» **TASK TO COMPLETE**
Print the first line of the material below and each line after it, exactly as written, ending with the line that contains "S.camera = camo".
** Start **
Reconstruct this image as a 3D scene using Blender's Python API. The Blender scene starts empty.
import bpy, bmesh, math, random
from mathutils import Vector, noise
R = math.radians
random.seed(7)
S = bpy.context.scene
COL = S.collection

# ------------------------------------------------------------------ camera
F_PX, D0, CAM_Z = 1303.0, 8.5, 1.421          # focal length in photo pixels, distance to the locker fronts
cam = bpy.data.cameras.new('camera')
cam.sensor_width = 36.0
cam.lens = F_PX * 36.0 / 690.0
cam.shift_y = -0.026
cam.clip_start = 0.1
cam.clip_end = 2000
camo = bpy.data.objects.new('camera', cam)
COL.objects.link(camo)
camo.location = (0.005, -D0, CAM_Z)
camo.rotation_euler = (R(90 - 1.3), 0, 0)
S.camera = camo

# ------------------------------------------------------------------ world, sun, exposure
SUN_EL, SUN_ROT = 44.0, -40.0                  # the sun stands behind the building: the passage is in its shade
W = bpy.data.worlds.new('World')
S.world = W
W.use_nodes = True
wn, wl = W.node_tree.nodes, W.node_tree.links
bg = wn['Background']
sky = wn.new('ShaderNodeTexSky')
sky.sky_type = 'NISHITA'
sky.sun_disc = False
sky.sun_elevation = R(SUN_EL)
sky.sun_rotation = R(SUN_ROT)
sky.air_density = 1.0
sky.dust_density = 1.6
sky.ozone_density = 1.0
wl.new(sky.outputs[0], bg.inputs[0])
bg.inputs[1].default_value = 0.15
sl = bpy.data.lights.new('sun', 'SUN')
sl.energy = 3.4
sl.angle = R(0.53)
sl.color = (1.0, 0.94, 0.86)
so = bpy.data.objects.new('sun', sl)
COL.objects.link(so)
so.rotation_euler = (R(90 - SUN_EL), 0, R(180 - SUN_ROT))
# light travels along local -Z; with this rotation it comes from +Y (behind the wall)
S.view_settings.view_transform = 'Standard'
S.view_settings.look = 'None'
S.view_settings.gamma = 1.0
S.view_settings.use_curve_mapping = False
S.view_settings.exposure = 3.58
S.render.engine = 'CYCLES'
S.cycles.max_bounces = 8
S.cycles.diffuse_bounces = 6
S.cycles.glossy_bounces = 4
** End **
» **WORKED ANSWER**
Reconstruct this image as a 3D scene using Blender's Python API. The Blender scene starts empty.
import bpy, bmesh, math, random
from mathutils import Vector, noise
R = math.radians
random.seed(7)
S = bpy.context.scene
COL = S.collection

# ------------------------------------------------------------------ camera
F_PX, D0, CAM_Z = 1303.0, 8.5, 1.421          # focal length in photo pixels, distance to the locker fronts
cam = bpy.data.cameras.new('camera')
cam.sensor_width = 36.0
cam.lens = F_PX * 36.0 / 690.0
cam.shift_y = -0.026
cam.clip_start = 0.1
cam.clip_end = 2000
camo = bpy.data.objects.new('camera', cam)
COL.objects.link(camo)
camo.location = (0.005, -D0, CAM_Z)
camo.rotation_euler = (R(90 - 1.3), 0, 0)
S.camera = camo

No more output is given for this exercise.